A Time of Gifts: On Foot to Constantinople, by Patrick Leigh Fermor.

giftsA classic of the travel memoir genre, A Time of Gifts is Patrick Leigh Fermor’s account of his trek by foot from the Netherlands to Turkey in 1933-34—though he didn’t write the book until decades later. Published in 1977, the account comprises the first of three volumes. This first and best known installment tracks the initial leg of the journey, which Fermor made when he was eighteen. The plan was to take little else but his knowledge of history, languages (including Greek), a book of Homer’s Odes and a few letters of introduction. Fermor, who died in 2011 at the age of ninety-six, was famously peripatetic, described in his NYT obit as “a cross between Indiana Jones, James Bond and Graham Greene.” Like Hemingway, he had a similar penchant for life abroad and fighting in foreign wars, but the prose style of the two men was poles apart.

Fermor in Greece, 1946.

 

As Nosey Parker writes in the Toronto Sun, Fermor’s “near-eidetic” memory enabled the memories to steep. Parker compares this journal entry from Fermor’s teenaged years: “Bucharest amazing town … Wandered around ages, soaking it in … Lovely town,” to its published counterpart written forty years later:

The flatness of the Alföld leaves a stage for cloud-events at sunset that are dangerous to describe: levitated armies in deadlock and riderless squadrons descending in slow-motion to smouldering and sulphurous lagoons where barbicans  graduallycollapse and fleets of burning triremes turn dark before sinking.
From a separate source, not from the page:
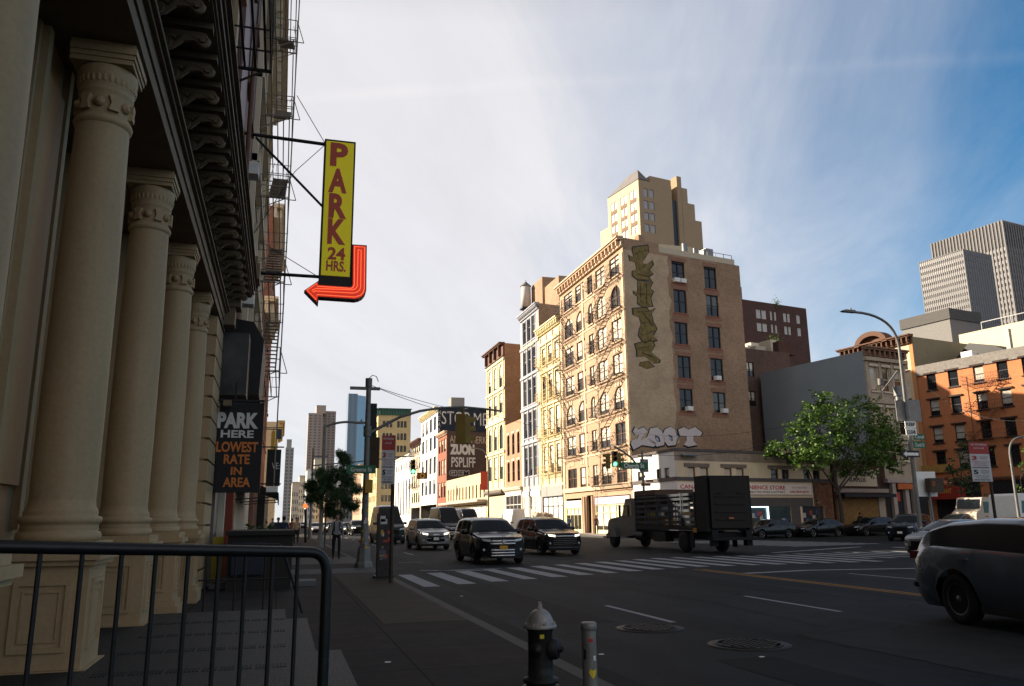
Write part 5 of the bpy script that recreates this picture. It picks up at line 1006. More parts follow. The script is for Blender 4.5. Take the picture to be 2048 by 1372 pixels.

The decades between Fermor’s journey and its writing proved, to say the least, advantageous. A trireme, by the way, is an ancient Greek or Roman war galley with three banks of oars.

The second volume, Between the Woods and the Water (published in 1986) picks up in Czechoslovakia, and follows the trek further east, to the gorge where the Danube separates what is now Serbia and Romania. The final volume, assembled posthumously from Fermor’s diaries and letters, was released in 2013 as The Broken Road: Travels from Bulgaria to Mount Athos, edited by Artemis Cooper.

The Songlines, by Bruce Chatwin

Bruce Chatwin’s tragically short but prolific career has left enduring works.  Among them a novel, Utz, shortlisted for the Booker Prize in 1988, and the now classic travel memoirs, In Patagonia (1977) and The Songlines (1987), a hybrid work that traces the Aboriginal creation myth, the songlines—tracks made by ancestors who sang the physical world into existence by naming each thing they saw.

Part creative nonfiction—in the sense of Chatwin’s fictionalization of some aspects of the journey—and part factual and historical data, The Songlines was a hit, not only for its innovative (and often disputed) approach, but for the aura that surrounded the book due to the charisma of its author. Chatwin was famously charming, handsome and brilliant, a literary star who could be elusive and contradictory.

“Proust, more perspicaciously than any other writer, reminds us that the ‘walks’ of childhood form the raw material of our intelligence.”

 The Songlines is both a beautiful, and at times frustrating work. Chatwin’s trek through the Australian bush is part investigation, part rumination and reflection. As here:

And it struck me, from what I now knew of the Songlines, that the whole of Classical mythology might represent the relics of a gigantic ‘song-map’: that all the to-ing and fro-ing of gods and goddesses, the caves and sacred springs, the sphinxes and chimaeras, and all the men and women who became nightingales or ravens, echoes or narcissi, stones or stars–could all be interpreted in terms of totemic geography.

Chatwin’s later works include the essays collection  What Am I Doing Here and Photographs and Notebooks. He died in England in 1989 of AIDS-related complications, and his ashes were scattered near Fermor’s home in the mountains of southern Greece. In a Paris Review interview published in 2013, Fermor remembered:

When I visited Bruce and his wife, Elizabeth, in Oxfordshire during his last illness, I found him wrapped up in a blanket, his eyes exalted, with a sort of El Greco look about him and bursting with wild ideas. One of these involved my flying a helicopter to meet him at Mount Athos, where, as a first step toward his becoming a monk, I was to sponsor his entrance into the Orthodox Church—this despite the fact that I’m not Orthodox.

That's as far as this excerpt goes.